BBC Arts director Jonty Claypole said he wanted the list to be “provocative, spark debate and inspire curiosity”.

He said: “There are neglected masterpieces, irresistible romps as well as much-loved classics.”

He described the list as “a more diverse list than any I have seen before” and that it recognised “the extent to which the English language novel is an art form embraced way beyond British shores”.

“Best of all,” he continued, “it is just the start of a year of documentaries, author profiles, podcasts and outreach events all designed to do one thing and inspire everyone, whoever they are, to read more novels because of the proven life-enhancing benefits it brings.”

Modern works such as Bridget Jones’s Diary by Helen Fielding made the cut along with classics such as Jane Austen’s Pride and Prejudice and George Eliot’s Middlemarch.

Some of the other novels chosen include A Game of Thrones by George R.R. Martin — the first book of the series that inspired the smash-hit TV show — along with Harper Lee’s To Kill a Mockingbird and Frankenstein by Mary Shelley.

Toni Morrison’s Beloved, Phillip Pullman’s His Dark Materials, J.K. Rowling’s Harry Potter series and Sue Townsend’s The Secret Diary of Adrian Mole also feature.

Indians will have no quarrel with the inclusion of Arthur Conan Doyle’s The Hound of the Baskervilles under “Crime & Conflict”.

Stig Abell commented: “Holmes and Watson’s friendship, scarcely acknowledged even to themselves, is one of the greatest in the pantheon.”

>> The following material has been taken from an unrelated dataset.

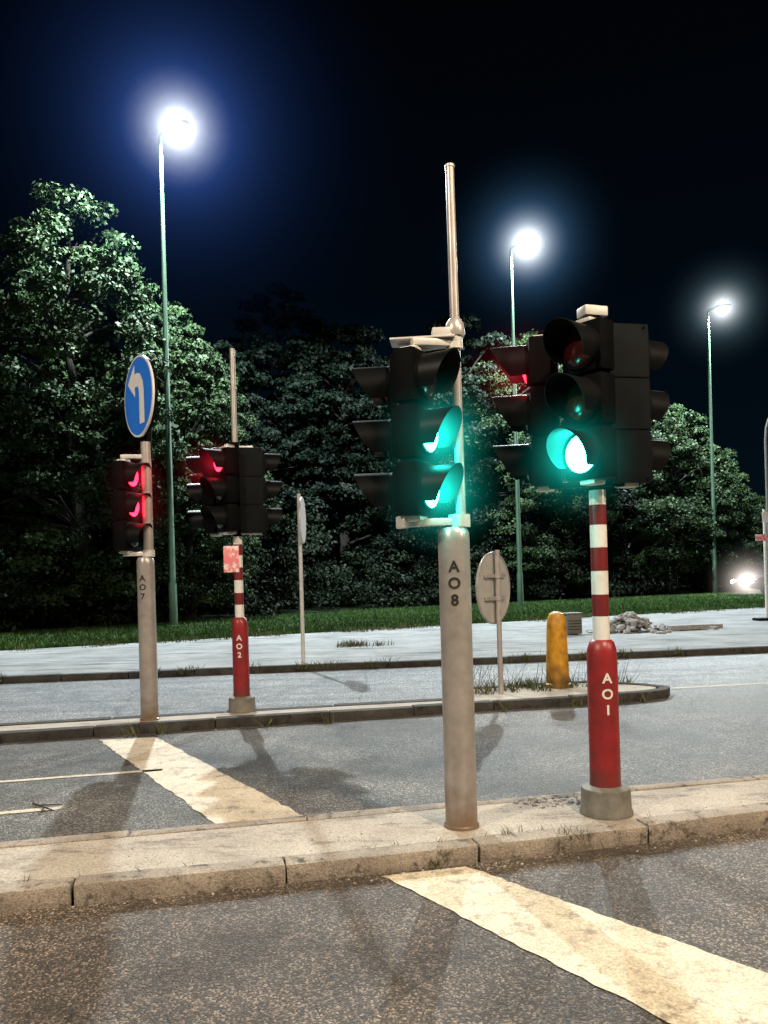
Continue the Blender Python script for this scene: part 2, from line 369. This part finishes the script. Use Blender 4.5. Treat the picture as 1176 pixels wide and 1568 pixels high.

At an event on Wednesday night at the London School of Economics, Surina Narula announced the shortlist for the $25,000 DSC Prize for South Asian Literature that she and her husband, construction tycoon H.S. Narula, sponsor: Half the Night is Gone by Amitabha Bagchi; 99 Nights in Logar by Jamil Jan Kochai; The Far Field by Madhuri Vijay; There’s Gunpowder in the Air by Manoranjan Byapari (translated from Bengali by Arunava Sinha); The City and the Sea by Raj Kamal Jha; and The Empty Room by Sadia Abbas.